A reading from the holy Gospel according to Mark (Mk 8:1-10)
In those days when there again was a great crowd without anything to eat, Jesus summoned the disciples and said, “My heart is moved with pity for the crowd, because they have been with me now for three days and have nothing to eat. If I send them away hungry to their homes, they will collapse on the way, and some of them have come a great distance.”

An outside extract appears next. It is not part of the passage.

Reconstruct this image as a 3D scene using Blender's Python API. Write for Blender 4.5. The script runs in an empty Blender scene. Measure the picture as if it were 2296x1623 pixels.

Having experienced it personally in his own body, Jesus sees and knows the limits of human stamina and the need for nourishment to sustain strength. The compassion he shows for the crowd, that he fears they will collapse on the way home, is a prelude to the Miracle of the Loaves and Fishes, where Jesus takes seven loaves of bread and a few fish to feed more than four thousand people. The disciples ask Jesus, “Where can anyone get enough bread to satisfy them here in this deserted place?” In response, Jesus performs a miracle. No man can get enough to satisfy the crowd; one true God has more than enough to satisfy, basketsful more than what satisfies. Jesus knows we come a great distance to close the gap between ourselves and him. His grace, the sustenance of true food in his body and blood, strengthens us to walk the long way back home with him.
God, help me today to remember this miracle. If I stop to look around in seemingly deserted places, places of weakness and brokenness, your many blessings are all around me, and more than enough to sustain me. More than that, you give me this life-sustaining food always in the Eucharist and the Blessed Sacrament. Thank you, Lord, for your abundant mercy!
From the Gospel acclamation: “One does not live on bread alone, but on every word that comes forth from the mouth of God.” Saint Scholastica, pray for us!
Glory be to the Father, and to the Son, and to the Holy Spirit, as it was in the beginning, is now, and ever shall be, world without end. Amen.